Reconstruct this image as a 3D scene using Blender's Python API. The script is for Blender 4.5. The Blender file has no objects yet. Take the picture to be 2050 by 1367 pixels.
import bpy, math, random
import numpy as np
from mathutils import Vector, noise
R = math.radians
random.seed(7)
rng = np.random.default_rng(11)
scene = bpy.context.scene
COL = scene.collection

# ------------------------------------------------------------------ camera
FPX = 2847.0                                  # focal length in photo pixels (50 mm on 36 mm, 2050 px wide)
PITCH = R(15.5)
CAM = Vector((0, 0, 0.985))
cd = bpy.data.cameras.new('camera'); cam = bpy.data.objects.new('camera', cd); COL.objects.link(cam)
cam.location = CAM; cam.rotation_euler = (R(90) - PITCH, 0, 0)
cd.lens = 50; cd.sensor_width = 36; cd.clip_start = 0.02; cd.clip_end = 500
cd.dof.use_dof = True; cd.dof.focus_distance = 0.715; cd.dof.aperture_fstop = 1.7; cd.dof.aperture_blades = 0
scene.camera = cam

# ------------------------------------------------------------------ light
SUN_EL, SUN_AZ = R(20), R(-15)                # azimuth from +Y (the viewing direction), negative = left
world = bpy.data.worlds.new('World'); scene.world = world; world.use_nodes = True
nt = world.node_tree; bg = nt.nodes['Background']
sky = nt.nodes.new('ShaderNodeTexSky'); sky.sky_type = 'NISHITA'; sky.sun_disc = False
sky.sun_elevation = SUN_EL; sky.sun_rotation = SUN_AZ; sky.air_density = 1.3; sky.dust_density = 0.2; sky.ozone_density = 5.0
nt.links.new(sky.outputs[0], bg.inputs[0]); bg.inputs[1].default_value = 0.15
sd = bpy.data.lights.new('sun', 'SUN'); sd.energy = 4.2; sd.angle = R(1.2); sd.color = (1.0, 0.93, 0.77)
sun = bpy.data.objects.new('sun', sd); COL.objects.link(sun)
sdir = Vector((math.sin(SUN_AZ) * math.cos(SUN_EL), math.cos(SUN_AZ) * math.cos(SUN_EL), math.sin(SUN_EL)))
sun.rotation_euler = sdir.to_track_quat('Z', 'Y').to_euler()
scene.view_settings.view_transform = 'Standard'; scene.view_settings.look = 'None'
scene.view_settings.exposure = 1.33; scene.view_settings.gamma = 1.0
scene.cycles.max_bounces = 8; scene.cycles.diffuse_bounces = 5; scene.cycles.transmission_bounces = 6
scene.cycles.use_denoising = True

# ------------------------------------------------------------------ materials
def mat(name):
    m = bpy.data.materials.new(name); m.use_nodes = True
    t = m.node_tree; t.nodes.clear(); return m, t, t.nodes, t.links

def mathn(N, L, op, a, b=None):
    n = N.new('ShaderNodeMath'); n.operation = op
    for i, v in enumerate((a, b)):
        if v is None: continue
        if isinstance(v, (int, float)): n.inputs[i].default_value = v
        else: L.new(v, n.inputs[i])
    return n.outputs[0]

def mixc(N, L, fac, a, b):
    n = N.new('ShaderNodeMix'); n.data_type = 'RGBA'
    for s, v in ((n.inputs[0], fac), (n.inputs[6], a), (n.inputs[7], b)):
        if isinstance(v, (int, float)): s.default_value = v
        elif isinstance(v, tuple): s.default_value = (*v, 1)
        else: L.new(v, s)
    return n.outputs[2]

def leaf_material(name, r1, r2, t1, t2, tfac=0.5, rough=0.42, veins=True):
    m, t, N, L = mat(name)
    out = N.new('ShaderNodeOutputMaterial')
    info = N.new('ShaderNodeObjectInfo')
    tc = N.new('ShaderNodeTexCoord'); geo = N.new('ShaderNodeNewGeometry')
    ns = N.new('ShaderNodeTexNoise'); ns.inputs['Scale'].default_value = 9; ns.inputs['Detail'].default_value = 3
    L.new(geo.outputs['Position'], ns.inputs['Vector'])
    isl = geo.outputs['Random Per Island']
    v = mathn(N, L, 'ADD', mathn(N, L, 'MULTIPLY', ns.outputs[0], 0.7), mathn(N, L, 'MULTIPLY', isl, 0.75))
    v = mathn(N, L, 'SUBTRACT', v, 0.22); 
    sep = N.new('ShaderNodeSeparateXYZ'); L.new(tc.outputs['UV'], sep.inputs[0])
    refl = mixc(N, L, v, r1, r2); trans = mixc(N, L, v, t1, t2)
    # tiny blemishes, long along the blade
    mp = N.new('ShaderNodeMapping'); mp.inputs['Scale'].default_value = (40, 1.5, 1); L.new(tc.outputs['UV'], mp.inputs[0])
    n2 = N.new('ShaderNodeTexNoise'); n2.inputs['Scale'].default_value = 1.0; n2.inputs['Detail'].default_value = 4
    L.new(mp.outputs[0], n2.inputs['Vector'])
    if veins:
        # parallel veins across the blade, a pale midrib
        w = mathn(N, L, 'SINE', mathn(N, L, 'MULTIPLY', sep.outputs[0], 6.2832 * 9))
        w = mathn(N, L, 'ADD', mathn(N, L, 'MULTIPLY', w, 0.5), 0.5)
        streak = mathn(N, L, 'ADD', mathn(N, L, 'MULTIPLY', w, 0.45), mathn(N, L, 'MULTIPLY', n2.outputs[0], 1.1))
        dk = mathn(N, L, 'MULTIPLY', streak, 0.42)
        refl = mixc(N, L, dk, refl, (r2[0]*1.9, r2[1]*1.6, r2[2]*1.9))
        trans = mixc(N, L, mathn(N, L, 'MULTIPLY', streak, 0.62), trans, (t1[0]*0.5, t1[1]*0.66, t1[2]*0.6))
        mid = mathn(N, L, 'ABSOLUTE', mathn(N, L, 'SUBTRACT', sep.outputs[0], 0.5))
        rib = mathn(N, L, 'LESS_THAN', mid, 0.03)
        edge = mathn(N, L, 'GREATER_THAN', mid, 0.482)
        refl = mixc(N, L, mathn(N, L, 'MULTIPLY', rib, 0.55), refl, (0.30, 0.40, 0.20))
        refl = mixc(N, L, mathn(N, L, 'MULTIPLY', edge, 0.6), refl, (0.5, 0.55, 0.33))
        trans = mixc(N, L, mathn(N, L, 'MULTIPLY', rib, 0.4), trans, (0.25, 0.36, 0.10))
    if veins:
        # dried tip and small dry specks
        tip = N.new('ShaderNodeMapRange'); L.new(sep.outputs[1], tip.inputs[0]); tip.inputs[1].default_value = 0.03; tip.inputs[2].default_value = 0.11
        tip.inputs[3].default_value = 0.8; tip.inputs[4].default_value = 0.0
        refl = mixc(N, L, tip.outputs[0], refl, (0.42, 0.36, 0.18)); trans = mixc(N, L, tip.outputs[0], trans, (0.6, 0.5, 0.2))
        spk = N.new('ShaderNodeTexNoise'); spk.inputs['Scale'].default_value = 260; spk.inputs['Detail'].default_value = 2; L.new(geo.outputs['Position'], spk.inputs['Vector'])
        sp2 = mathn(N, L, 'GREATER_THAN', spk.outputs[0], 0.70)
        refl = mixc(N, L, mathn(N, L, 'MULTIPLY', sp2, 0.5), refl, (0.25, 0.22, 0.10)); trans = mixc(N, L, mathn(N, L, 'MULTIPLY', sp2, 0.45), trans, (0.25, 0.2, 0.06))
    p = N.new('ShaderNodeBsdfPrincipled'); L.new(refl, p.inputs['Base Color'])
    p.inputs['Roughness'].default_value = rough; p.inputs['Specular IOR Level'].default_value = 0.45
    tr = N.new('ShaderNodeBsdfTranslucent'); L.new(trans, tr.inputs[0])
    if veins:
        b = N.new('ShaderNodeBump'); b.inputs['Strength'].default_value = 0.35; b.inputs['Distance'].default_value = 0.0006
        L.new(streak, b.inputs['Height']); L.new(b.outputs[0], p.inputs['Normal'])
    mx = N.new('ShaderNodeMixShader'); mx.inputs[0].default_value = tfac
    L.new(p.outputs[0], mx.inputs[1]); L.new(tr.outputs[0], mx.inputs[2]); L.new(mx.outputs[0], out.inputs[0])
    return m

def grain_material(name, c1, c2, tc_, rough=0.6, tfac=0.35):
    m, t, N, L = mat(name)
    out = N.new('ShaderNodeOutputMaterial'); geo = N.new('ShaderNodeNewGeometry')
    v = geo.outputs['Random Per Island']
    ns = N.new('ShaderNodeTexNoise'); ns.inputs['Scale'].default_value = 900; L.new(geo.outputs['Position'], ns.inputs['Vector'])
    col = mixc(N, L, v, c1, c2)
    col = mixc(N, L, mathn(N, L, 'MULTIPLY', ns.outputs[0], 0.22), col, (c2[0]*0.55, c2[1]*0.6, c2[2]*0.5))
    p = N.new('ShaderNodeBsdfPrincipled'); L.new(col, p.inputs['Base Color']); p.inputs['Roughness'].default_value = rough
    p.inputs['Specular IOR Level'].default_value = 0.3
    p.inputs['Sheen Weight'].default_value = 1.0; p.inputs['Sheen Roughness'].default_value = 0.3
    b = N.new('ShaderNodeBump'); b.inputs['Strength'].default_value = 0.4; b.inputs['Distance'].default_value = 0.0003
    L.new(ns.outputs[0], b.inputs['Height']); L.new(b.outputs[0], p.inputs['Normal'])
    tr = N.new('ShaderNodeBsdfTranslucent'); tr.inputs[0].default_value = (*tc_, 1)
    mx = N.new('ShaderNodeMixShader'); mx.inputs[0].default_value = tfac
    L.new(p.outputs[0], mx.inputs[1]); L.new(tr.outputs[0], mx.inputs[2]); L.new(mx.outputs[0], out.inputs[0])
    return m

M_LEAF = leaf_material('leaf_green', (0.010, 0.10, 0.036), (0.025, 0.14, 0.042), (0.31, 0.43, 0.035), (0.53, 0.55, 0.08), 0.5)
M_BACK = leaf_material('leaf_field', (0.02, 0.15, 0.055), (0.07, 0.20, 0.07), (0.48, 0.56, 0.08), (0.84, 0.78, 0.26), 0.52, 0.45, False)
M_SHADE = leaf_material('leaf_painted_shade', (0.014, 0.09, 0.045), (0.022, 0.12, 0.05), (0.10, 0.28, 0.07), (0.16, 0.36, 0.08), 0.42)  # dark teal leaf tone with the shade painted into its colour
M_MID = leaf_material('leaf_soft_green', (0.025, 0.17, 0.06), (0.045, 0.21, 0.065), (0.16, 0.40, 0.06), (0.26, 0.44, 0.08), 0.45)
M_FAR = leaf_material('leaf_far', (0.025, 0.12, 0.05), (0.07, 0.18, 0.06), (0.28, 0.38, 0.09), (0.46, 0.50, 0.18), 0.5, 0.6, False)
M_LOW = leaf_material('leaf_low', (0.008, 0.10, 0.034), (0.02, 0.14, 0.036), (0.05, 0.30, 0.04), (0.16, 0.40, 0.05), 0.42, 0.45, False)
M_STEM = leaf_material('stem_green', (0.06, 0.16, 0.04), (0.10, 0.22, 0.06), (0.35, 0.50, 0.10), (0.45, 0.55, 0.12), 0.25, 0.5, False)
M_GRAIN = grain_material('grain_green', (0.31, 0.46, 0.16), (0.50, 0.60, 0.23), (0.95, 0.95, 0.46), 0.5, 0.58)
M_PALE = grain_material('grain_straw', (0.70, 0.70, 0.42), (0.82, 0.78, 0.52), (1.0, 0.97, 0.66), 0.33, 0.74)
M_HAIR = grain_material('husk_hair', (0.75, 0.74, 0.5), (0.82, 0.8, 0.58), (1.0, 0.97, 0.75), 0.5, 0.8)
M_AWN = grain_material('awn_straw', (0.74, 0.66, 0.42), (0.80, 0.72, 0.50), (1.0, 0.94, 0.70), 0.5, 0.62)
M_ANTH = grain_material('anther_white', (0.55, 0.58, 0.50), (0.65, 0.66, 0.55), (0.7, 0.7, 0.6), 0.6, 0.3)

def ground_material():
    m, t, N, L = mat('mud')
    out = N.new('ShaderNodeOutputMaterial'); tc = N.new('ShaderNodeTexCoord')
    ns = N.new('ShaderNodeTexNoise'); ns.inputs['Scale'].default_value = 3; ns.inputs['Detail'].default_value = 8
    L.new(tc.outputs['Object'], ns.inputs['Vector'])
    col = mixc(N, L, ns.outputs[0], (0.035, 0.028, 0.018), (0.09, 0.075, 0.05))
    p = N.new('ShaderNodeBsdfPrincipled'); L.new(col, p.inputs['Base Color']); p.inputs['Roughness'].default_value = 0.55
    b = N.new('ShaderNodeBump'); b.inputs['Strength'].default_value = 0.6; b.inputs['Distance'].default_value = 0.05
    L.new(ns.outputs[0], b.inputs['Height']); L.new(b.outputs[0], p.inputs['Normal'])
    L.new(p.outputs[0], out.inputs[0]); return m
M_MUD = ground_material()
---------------
▶ **Given request**
Starting at the line that contains "0.5, 0.6, False)" and ending at the line that contains "0.6), 0.6, 0.3)", repeat each line exactly, both ends included, and nothing else.

▶ **Solution for this problem**
M_FAR = leaf_material('leaf_far', (0.025, 0.12, 0.05), (0.07, 0.18, 0.06), (0.28, 0.38, 0.09), (0.46, 0.50, 0.18), 0.5, 0.6, False)
M_LOW = leaf_material('leaf_low', (0.008, 0.10, 0.034), (0.02, 0.14, 0.036), (0.05, 0.30, 0.04), (0.16, 0.40, 0.05), 0.42, 0.45, False)
M_STEM = leaf_material('stem_green', (0.06, 0.16, 0.04), (0.10, 0.22, 0.06), (0.35, 0.50, 0.10), (0.45, 0.55, 0.12), 0.25, 0.5, False)
M_GRAIN = grain_material('grain_green', (0.31, 0.46, 0.16), (0.50, 0.60, 0.23), (0.95, 0.95, 0.46), 0.5, 0.58)
M_PALE = grain_material('grain_straw', (0.70, 0.70, 0.42), (0.82, 0.78, 0.52), (1.0, 0.97, 0.66), 0.33, 0.74)
M_HAIR = grain_material('husk_hair', (0.75, 0.74, 0.5), (0.82, 0.8, 0.58), (1.0, 0.97, 0.75), 0.5, 0.8)
M_AWN = grain_material('awn_straw', (0.74, 0.66, 0.42), (0.80, 0.72, 0.50), (1.0, 0.94, 0.70), 0.5, 0.62)
M_ANTH = grain_material('anther_white', (0.55, 0.58, 0.50), (0.65, 0.66, 0.55), (0.7, 0.7, 0.6), 0.6, 0.3)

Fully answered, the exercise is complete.